I am slightly losing track of the allegations and counter allegations being made at the top of world football. But they are sufficiently numerous, and sufficiently confusing, that it can only be a matter of days before a gate is attached to Fifa. Fifagate – you read it here first. Maybe.

One thing is for sure – the idea that all these allegations can be properly investigated by Sunday, and cleared up in time for the Fifa presidential election a few days later, is ridiculous. There surely has to be a pause in the whole process.

Sport politics are rarely straightforward. But the appeal and wealth attached to football make its politics more complicated than most. With power and wealth ought to go greater transparency but football doesn’t appear to work like that.

The leaders of world football, as I remember from my time in Downing Street when we were supporting the FA’s last but one failed bid to host the World Cup, expect to be treated in the same way as heads of State. Red carpets, a bit of bowing and scraping, lots of listening carefully to their (occasionally fork-tongued) views.

It is the power of the sport that gives them the status. But if Fifa were a country, it would not be a Western European democracy, but a central European or Middle Eastern autocracy.
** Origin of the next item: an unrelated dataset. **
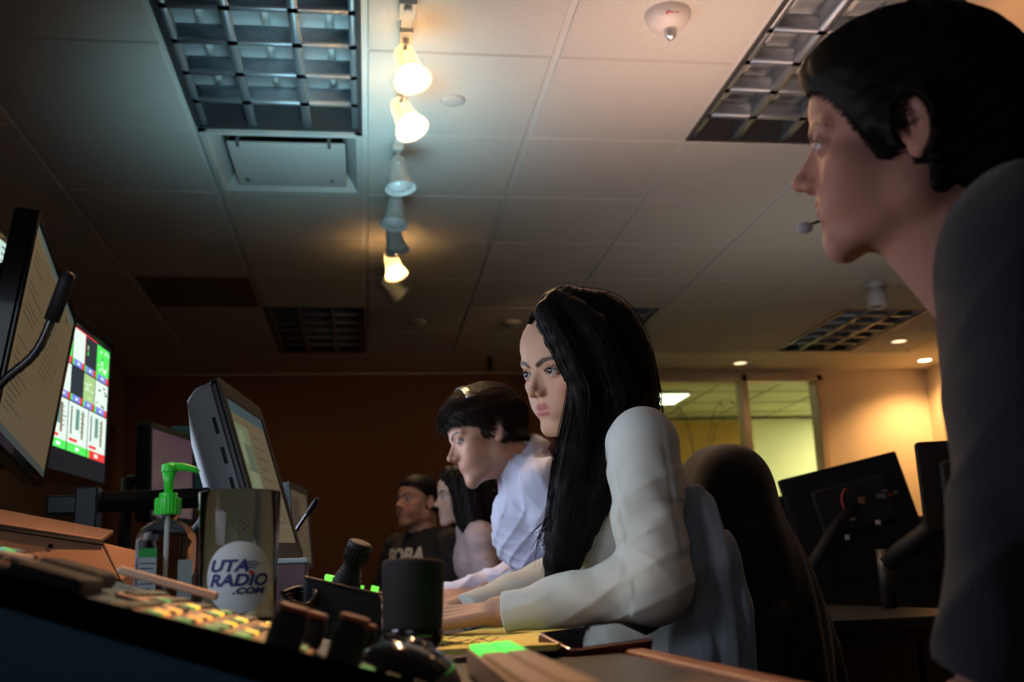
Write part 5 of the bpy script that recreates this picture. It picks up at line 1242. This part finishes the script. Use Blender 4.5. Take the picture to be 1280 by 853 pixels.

And just as democratic governments have tolerated dictatorships when it suited them, so for many years we have all tolerated leadership systems for world football that we would not really want for our own governance.

Perhaps, just as Salt Lake City Winter Games corruption finally forced the IOC to modernise and become more open and transparent, this little crise will be the spur that leads Fifa to change. They should heed the forces towards democracy, openness and transparency that have fuelled the Arab spring. Go with the flow.

If they do go ahead with the election next week, then if either of the current candidates win, it will be hard to disagree with the ‘farce’ headlines that will ensue around the world.

As for the English FA, their decision to abstain from the choice between Sepp Blatter and Mohamed bin Hamman would appear to be vindicated. However, they could now rise to the challenge of seeking to build greater support among others for the notion that neither would appear to be acceptable, and that the systems which produce key decisions in Fifa need to be changed along with some of the personnel.